Some of you know this, but whenever you sew something, make something with needle and thread, it’s beautiful on one side. On one side you see the beautiful image that the needle and thread have made. You see the words that were cross stitched. You see the careful work, the wonderful colors, the attention to detail. But when you flip it over it looks like a mess. On the back side, it doesn’t look right, it certainly doesn’t look pretty, it looks disorganized and frayed.

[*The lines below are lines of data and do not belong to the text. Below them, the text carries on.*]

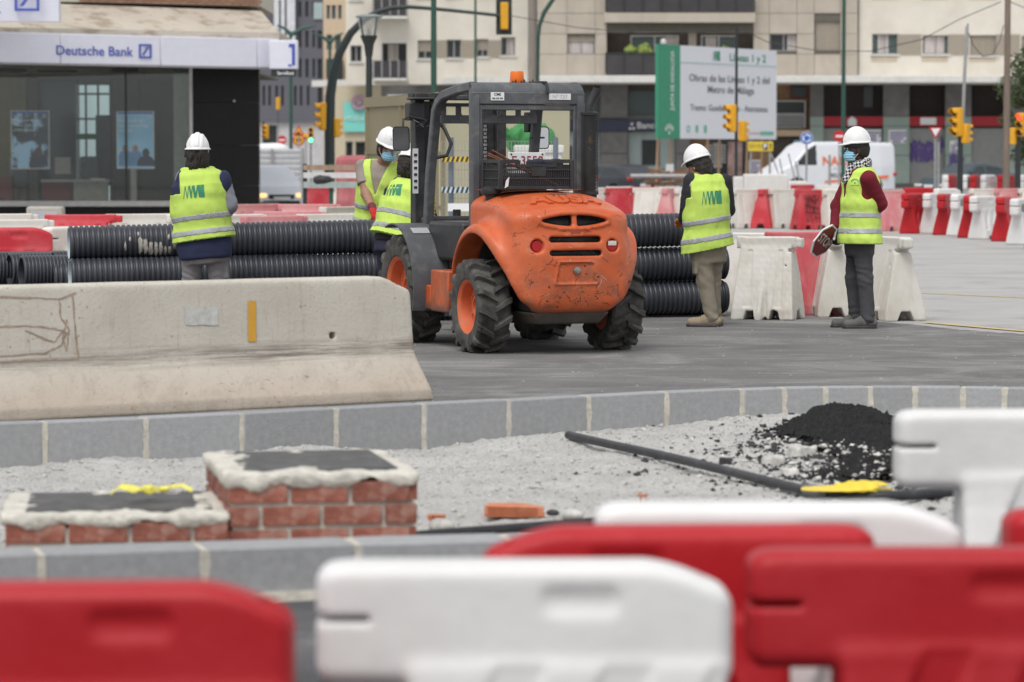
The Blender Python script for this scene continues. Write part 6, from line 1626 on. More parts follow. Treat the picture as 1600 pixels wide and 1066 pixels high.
for k in range(3):
    o = -FL * k
    window(t, hs_[0 + 3 * k], DT, curtain=(0, .9), blind=.75, sill=False); window(t, hs_[1 + 3 * k], DT, curtain=(.6, .95), sill=False)
    h = hs_[2 + 3 * k]; window(t, h, DT, blind=0.05, sill=False)
    sheet(t, 'balcony_slab', 944, 20 + o, 1180, 35 + o, DT - .55, M_TAUPE, .9)
    rl = sheet(t, 'balcony_railing', 946, 84 + o, 1178, 116 + o, DT - .5, M_RAIL, .04); WM[rl.name] = WM[t.name]
    mb = MB()
    for q in range(9): x = Xp(946 + 232 * q / 8, DT - .55); mb.bb((x - .025, DT - .55, Zp(116 + o, DT)), (x + .025, DT - .51, Zp(83 + o, DT)))
    mb.bb((Xp(946, DT), DT - .56, Zp(84 + o, DT)), (Xp(1178, DT), DT - .50, Zp(82.5 + o, DT))); mb.build('post', M_BLKP, rl, world=True, kind='stuff')
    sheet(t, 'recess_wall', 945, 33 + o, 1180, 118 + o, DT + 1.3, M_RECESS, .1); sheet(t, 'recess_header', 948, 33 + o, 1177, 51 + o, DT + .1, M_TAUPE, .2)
    for q, (a, b_) in enumerate(((985, 1060), (1095, 1150))): h = (Xp(a, DT + 1.1), Xp(b_, DT + 1.1), Zp(112 + o, DT), Zp(54 + o, DT)); window(t, h, DT + 1.1, sill=False, pane=M_TEALGL, curtain=(.1, .4) if q else (.7, .95), frame=M_WFR)
    if k == 0:
        for px, r_ in ((986, .30), (1008, .34), (1134, .22)):
            c = W(px, 80, DT - .2); f = lambda p, r_=r_: ell(p, (0, 0, 0), (r_, r_ * .8, r_)) + nz(p, 14, int(px), 4) * .12
            link('balcony_plant', sdf_mesh('balcony_plant', f, (-.6,) * 3, (.6,) * 3, .04, mat('yellow green foliage', (.20, .26, .06), .8, var=.4, scale=9)), None, {986: 'yellow green plant on the balcony above the billboard, nearer the beacon', 1008: 'larger yellow green plant beside another on the balcony above the billboard', 1134: 'small plant behind the signal pole on the balcony above the billboard'}[px], 'plant', 'plants on the balcony above the billboard', loc=(c.x, DT - .05, c.z))
    sheet(t, 'pier', 1076, 51 + o, 1088, 84 + o, DT + .4, M_TAUPE, .3)
t2 = t
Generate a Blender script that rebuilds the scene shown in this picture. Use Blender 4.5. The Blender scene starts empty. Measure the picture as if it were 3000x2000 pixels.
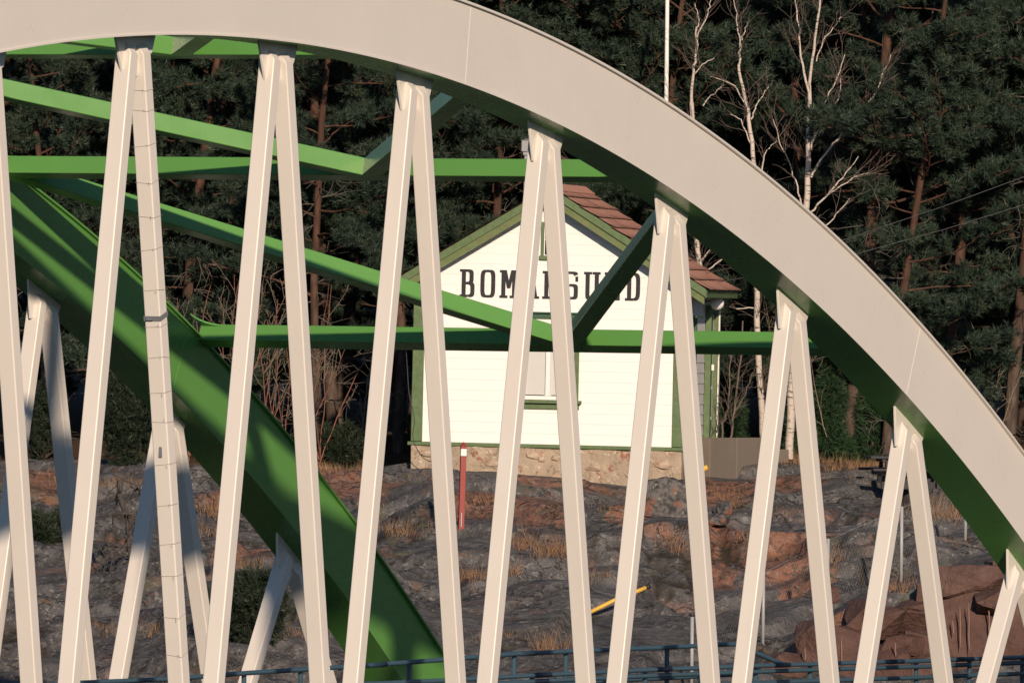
import bpy, math, random
import numpy as np
from mathutils import Vector, Matrix

# ------------------------------------------------------------ camera, sky, sun, exposure
SC = bpy.context.scene
F_PX, YAW, ROLL = 36448.0, 1.0776, 0.0126
CAM = Vector((-124.16, -71.75, 11.11))
FW = Vector((math.sin(YAW), math.cos(YAW), 0)); RT = Vector((math.cos(YAW), -math.sin(YAW), 0)); UP = Vector((0, 0, 1))
cr, sr = math.cos(ROLL), math.sin(ROLL)
cam_r = RT * cr + UP * sr; cam_u = UP * cr - RT * sr
cd = bpy.data.cameras.new('camera'); cam = bpy.data.objects.new('camera', cd); SC.collection.objects.link(cam)
m = Matrix.Identity(4)
for i in range(3):
    m[i][0] = cam_r[i]; m[i][1] = cam_u[i]; m[i][2] = -FW[i]; m[i][3] = CAM[i]
cam.matrix_world = m
cd.sensor_fit = 'HORIZONTAL'; cd.sensor_width = 36.0; cd.lens = F_PX * 36.0 / 3000.0
cd.shift_y = -100.0 / 3000.0; cd.clip_start = 1.0; cd.clip_end = 3000.0
SC.camera = cam

SUN_AZ = math.radians(50.0)        # from -Y towards -X
SUN_EL = math.radians(19.3)
sdir = Vector((-math.sin(SUN_AZ) * math.cos(SUN_EL), -math.cos(SUN_AZ) * math.cos(SUN_EL), math.sin(SUN_EL)))  # towards the sun
wd = bpy.data.worlds.new('World'); SC.world = wd; wd.use_nodes = True
nt = wd.node_tree; nt.nodes.clear()
sky = nt.nodes.new('ShaderNodeTexSky'); sky.sky_type = 'NISHITA'; sky.sun_disc = False
sky.ozone_density = 4.0; sky.dust_density = 0.4; sky.sun_elevation = SUN_EL; sky.sun_rotation = math.atan2(sdir.x, sdir.y)
bg = nt.nodes.new('ShaderNodeBackground'); bg.inputs[1].default_value = 0.085
wo = nt.nodes.new('ShaderNodeOutputWorld')
nt.links.new(sky.outputs[0], bg.inputs[0]); nt.links.new(bg.outputs[0], wo.inputs[0])
sl = bpy.data.lights.new('sun', 'SUN'); sl.energy = 4.9; sl.angle = math.radians(0.9); sl.color = (1.0, 0.79, 0.59)
sun = bpy.data.objects.new('sun', sl); SC.collection.objects.link(sun)
sun.rotation_euler = sdir.to_track_quat('Z', 'Y').to_euler(); sun.location = (0, 0, 60)
cy = SC.cycles; cy.max_bounces = 3; cy.diffuse_bounces = 2; cy.glossy_bounces = 2; cy.transmission_bounces = 2; cy.caustics_reflective = False; cy.caustics_refractive = False
SC.view_settings.view_transform = 'Standard'; SC.view_settings.look = 'None'
SC.view_settings.gamma = 1.0; SC.view_settings.exposure = -0.08; SC.view_settings.use_curve_mapping = False

# ------------------------------------------------------------ helpers
def at(px, py, d):
    """photo pixel (3000 x 2000) at a depth in metres -> world point"""
    xi, yi = px - 1500.0, py - 900.0
    x = cr * xi + sr * yi; y = -sr * xi + cr * yi
    return CAM + FW * d + RT * (x * d / F_PX) - UP * (y * d / F_PX)
def bk(u, d, z):
    p = CAM + FW * d + RT * u
    return Vector((p.x, p.y, z))
def to_ud(p):
    q = p - CAM
    return q.dot(RT), q.dot(FW)

def link(o, parent=None):
    SC.collection.objects.link(o)
    if parent is not None: o.parent = parent
    return o
def tag(o, label=None, cat=None, group=None, kind=None):
    if label: o['label'] = label
    if cat: o['category'] = cat
    if group: o['group'] = group
    if kind: o['kind'] = kind
    return o
def empty(name, loc=(0, 0, 0), rz=0.0, parent=None):
    o = bpy.data.objects.new(name, None); o.location = loc; o.rotation_euler = (0, 0, rz); o.empty_display_size = 0.3
    return link(o, parent)
def np_mesh(name, V, F, mat, smooth=False, mids=None):
    """V (n,3), F (m,k) arrays of one face size"""
    V = np.asarray(V, np.float32); F = np.asarray(F, np.int32)
    me = bpy.data.meshes.new(name); n, k = F.shape
    me.vertices.add(len(V)); me.vertices.foreach_set('co', V.ravel())
    me.loops.add(n * k); me.loops.foreach_set('vertex_index', F.ravel())
    me.polygons.add(n); me.polygons.foreach_set('loop_start', np.arange(0, n * k, k, dtype=np.int32))
    if smooth: me.polygons.foreach_set('use_smooth', np.ones(n, bool))
    for mm in (mat if isinstance(mat, (list, tuple)) else [mat]): me.materials.append(mm)
    if mids is not None: me.polygons.foreach_set('material_index', np.asarray(mids, np.int32))
    me.update(calc_edges=True); me.validate()
    return me
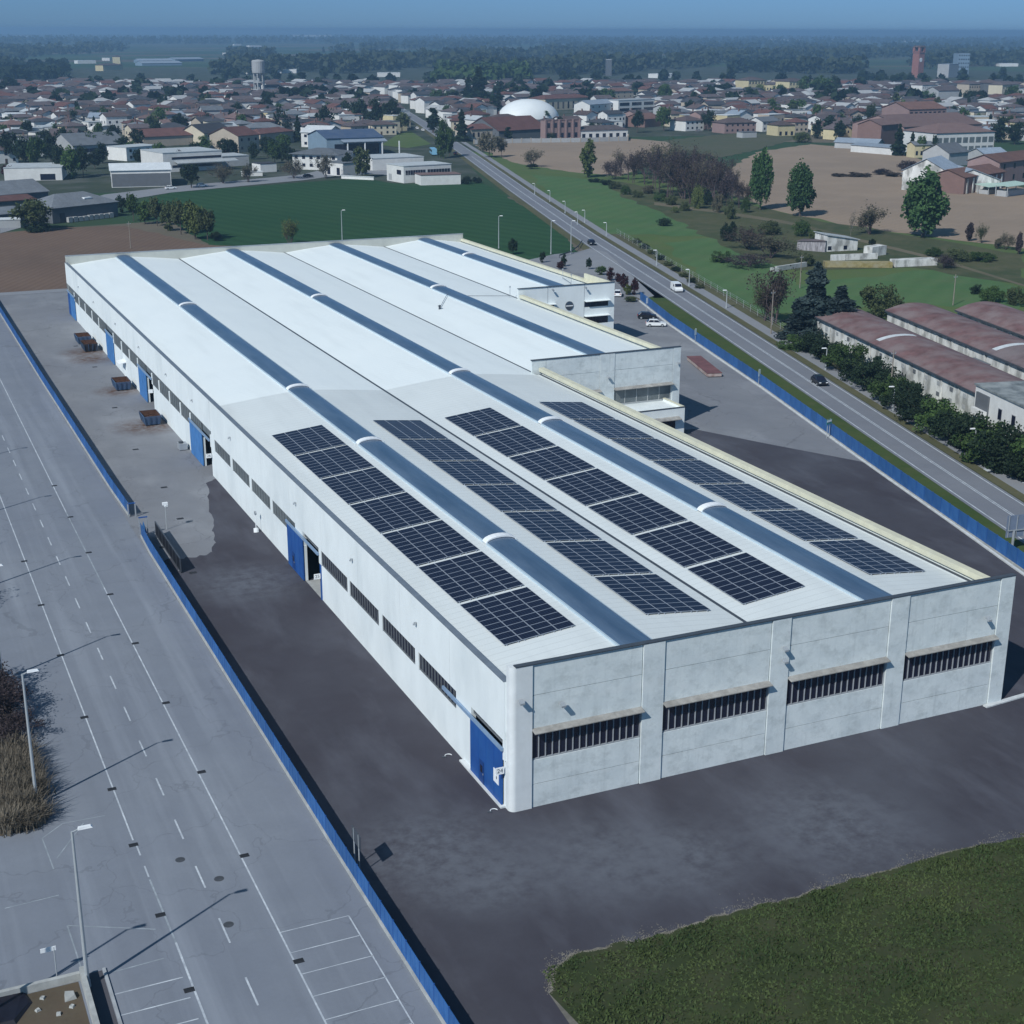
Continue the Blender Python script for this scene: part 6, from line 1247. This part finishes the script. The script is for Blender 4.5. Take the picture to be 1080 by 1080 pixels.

From Naomi’s perspective, her life was like that. The suffering she was enduring made it to where all she could see was the mess that had been made. Her husband had died. Her sons had died. She was living in a foreign land with nothing, no means to support herself much less her daughters-in-law.
What she couldn’t see, and maybe what is sometimes hard for us to see, is that…
God is always at work weaving together a beautiful story of redemption.
Maybe today, you can’t see it either. From your perspective, all you can see is the suffering, the heartache, the pain. I get it. I understand. But I want to encourage you today because here’s what we believe in faith, God is at work in your life for your good and for his ultimate glory. Maybe you can’t see it but here’s the promise, God is working. God is present. God is with you. You are not alone.
What do we do when we suffer?
There might be a better question to ask. Instead of asking God, “Why?” Maybe ask the question, “Where?” Instead of asking, “Why God?” Maybe ask, “Where is God?” We don’t often have a good answer to the first question. In fact, there may not be an answer to the “Why God?” question that would ever satisfy your soul. But we know the answer to the “Where is God?” question. Where is God? When God the Son stepped down from Heaven to Earth He took on the name Emmanuel which literally means, God with us!
Where is God? In the middle of the suffering, the pain, when we’re walking through the valley of the shadow of death, when, like Naomi, we want to change our name to Bitter because of the suffering we feel like God has brought upon us, where is God then?
God is with us. God is with you. God is near.
And, God is working in redemptive ways in and through your suffering and pain for your good and for His ultimate glory.
So if I can encourage you today, hold on. Hold on to God. Hold on to His promise. Hold on to His presence.
Just ask Naomi, when all is said and done, we too have hope because of a Son. His name is Jesus! He is our Redeemer!